New public lecture: Lars Iyer

The PACT Division of the EGS has introduced a new format in the context of its “Public Lectures” series. We are undertaking discussions with EGS faculty and other guests on recently published research.  We hope that these encounters will help bring attention to important work pursued in our community. All discussions are being live-streamed on Zoom and they will normally start at 8 pm Paris time/2 pm New York time.

Our next discussion will be devoted to Lars Iyer’s My Weil.

September 21, 2023

8 pm Paris time/2 pm New York time.

Zoom link can be found HERE.

Lars Iyer’s latest novel My Weil follows a group of twenty-something Ph.D. students in the Disaster Studies programme in Manchester. They spend a lot of time together pondering the impending apocalypse, senselessness of the life in academia, and the state of the art after its death. All these reflections happen on the rich background of Manchester’s musical history (Joy Division, New Order, The Smiths, Happy Mondays, etc.). At one moment, a new student arrives in their lives, Simone Weil, a version of the twentieth-century philosopher, who becomes the unlikely star of their film. In this talk, we will not only discuss Lars Iyer’s self-irony which lies at the foundation of his artistic endeavors but also about the influence of his theoretical background and the relationship between literature and philosophy in his artworks.

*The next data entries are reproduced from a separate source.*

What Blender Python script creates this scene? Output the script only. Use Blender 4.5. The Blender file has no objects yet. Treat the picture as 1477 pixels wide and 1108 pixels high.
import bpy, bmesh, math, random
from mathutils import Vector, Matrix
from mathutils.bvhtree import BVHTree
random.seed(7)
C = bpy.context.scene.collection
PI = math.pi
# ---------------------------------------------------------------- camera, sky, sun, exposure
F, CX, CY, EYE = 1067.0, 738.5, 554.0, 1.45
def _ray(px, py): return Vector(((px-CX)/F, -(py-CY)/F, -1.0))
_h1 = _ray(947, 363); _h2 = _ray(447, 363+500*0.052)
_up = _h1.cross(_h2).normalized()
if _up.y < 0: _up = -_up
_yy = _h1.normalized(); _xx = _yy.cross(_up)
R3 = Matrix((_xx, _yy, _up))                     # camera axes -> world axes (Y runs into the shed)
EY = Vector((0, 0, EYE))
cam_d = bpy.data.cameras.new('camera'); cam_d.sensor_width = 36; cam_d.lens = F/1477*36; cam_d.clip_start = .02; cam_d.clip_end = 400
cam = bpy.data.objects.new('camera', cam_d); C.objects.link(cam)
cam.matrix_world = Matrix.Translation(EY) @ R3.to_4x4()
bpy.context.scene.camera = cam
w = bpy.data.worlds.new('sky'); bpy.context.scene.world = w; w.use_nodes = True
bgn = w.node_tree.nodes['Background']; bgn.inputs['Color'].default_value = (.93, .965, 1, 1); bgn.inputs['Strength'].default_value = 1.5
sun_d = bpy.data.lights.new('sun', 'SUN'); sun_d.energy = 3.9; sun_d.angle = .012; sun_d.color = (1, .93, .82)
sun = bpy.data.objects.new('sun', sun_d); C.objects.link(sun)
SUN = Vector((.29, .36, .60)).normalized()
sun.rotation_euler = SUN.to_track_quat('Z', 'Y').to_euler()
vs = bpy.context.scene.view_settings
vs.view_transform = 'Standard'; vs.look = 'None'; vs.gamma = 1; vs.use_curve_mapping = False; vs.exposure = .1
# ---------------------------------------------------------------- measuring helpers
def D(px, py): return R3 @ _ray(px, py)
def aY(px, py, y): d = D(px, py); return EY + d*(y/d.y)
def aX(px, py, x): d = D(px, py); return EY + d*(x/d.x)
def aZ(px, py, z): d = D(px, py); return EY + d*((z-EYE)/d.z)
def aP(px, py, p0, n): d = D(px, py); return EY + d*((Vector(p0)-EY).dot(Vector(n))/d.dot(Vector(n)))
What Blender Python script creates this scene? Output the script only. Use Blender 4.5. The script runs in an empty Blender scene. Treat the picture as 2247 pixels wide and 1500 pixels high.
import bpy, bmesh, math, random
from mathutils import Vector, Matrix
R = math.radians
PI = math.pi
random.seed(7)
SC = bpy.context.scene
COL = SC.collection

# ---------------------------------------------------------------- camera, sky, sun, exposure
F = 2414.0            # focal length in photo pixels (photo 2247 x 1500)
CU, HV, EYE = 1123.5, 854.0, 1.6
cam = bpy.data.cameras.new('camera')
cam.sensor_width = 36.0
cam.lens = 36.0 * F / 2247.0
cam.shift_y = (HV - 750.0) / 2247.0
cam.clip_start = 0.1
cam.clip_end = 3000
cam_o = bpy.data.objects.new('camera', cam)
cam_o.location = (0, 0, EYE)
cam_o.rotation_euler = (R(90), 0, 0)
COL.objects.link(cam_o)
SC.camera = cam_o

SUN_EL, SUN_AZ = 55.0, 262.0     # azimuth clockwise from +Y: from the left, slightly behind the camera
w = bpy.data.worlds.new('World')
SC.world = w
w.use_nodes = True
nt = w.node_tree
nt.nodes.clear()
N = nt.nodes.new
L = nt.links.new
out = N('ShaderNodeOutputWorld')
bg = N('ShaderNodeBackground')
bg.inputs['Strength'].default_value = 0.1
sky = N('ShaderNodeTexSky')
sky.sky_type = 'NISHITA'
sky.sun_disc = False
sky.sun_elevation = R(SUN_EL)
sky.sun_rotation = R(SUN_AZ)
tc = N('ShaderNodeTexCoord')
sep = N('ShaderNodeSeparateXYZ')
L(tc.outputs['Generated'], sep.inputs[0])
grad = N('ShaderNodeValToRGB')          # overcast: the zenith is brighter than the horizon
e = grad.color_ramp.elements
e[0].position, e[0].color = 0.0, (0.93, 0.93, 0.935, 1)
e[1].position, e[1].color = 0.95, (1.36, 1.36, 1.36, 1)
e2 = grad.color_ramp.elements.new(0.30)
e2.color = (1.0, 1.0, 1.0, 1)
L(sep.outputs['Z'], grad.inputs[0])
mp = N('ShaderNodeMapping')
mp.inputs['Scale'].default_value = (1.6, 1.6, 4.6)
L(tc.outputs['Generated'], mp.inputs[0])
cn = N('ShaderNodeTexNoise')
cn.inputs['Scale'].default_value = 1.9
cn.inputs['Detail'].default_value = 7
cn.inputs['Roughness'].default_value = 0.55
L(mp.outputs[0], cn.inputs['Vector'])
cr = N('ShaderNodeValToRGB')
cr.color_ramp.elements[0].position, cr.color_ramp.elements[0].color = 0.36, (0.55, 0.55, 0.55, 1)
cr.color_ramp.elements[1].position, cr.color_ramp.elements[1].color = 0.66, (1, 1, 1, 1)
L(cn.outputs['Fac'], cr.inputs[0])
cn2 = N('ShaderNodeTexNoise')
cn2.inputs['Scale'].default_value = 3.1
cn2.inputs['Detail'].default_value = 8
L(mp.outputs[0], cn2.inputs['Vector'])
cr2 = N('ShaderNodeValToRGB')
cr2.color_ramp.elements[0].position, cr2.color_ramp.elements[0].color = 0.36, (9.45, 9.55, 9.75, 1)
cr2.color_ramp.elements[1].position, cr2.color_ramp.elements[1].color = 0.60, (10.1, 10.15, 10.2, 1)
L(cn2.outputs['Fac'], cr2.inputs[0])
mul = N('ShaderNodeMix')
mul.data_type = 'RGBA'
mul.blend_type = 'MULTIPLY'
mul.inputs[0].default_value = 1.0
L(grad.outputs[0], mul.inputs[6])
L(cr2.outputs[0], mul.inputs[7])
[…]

This and further discussions of this kind will be conducted in collaboration between the Institute for Philosophy and Social Theory, Belgrade and The European Graduate School, Switzerland.


Lars Iyer is a novelist and philosopher. He is a Reader in Creative Writing at Newcastle University, where he previously also taught philosophy. Iyer’s philosophical research interests revolve around aesthetics (especially philosophy of literature and philosophy of music) and political philosophy. He has published two books on Maurice Blanchot (Blanchot’s Communism and Blanchot’s Vigilance). After that, he published the “Spurious trilogy” which consists of Spurious, Dogma, and Exodus (all published by Melville House). In 2014, Iyer started another trilogy with Wittgenstein Jr (Melville House); in 2019, Nietzsche and the Burbs (Penguin Random House) followed. My Weil is his sixth novel.

Christopher Fynsk is President of The European Graduate School in Saas-Fee, Switzerland and a Professor Emeritus at the University of Aberdeen, Scotland. His work is closely involved with that of Martin Heidegger, Maurice Blanchot, Walter Benjamin, and several contemporary artists, including Francis Bacon and Salvatore Puglia. His works are Heidegger, Thought and Historicity (Cornell, 1986), Language and Relation: that there is language (Stanford, 1996), Infant Figures: The Death of the Infans and Other Scenes of Origin (Stanford, 2000), The Claim of Language: A Case for the Humanities (Minnesota, 2004), Last Steps: Maurice Blanchot’s Exilic Writing (Fordham, 2013).

Aaron Aquilina is a resident academic with the University of Malta’s Department of English. Before that, he was an Associate Lecturer and Assistant Director at Lancaster University. Aquilina has published various academic articles and chapters, interviews, and some creative writing. His most recent publication is The Ontology of Death (Bloomsbury, 2023), a monograph based on his doctoral studies. His main research interests include the many intersections of literary theory and continental philosophy (with a particular focus on queer theory), the politics of conceptual and speculative fiction, and creative writing.


Nemanja Mitrović works as a Research Fellow at the Institute for Philosophy and Social Theory in Belgrade. His research interests are literary theory, the relationship between ethics, philosophy, and literature, and the work of Maurice Blanchot. He completed his Ph.D. study at the University of Aberdeen under the direction of Professor Christopher Fynsk (2014). In 2017, he published a reworked version of his doctoral dissertation entitled The (Im)Possibility of Literature as the Possibility of Ethics (Delere Press, Singapore). In 2023, he published his second book, Several Definitives on the Infinitive (MostArt Jugoslavija, Beograd). From 2018 until 2022, he worked as an Assistant Professor at the Faculty for Media and Communications Belgrade. Together with Maja Bajić, he translated the works of Maurice Blanchot and Jean-Philippe Toussaint.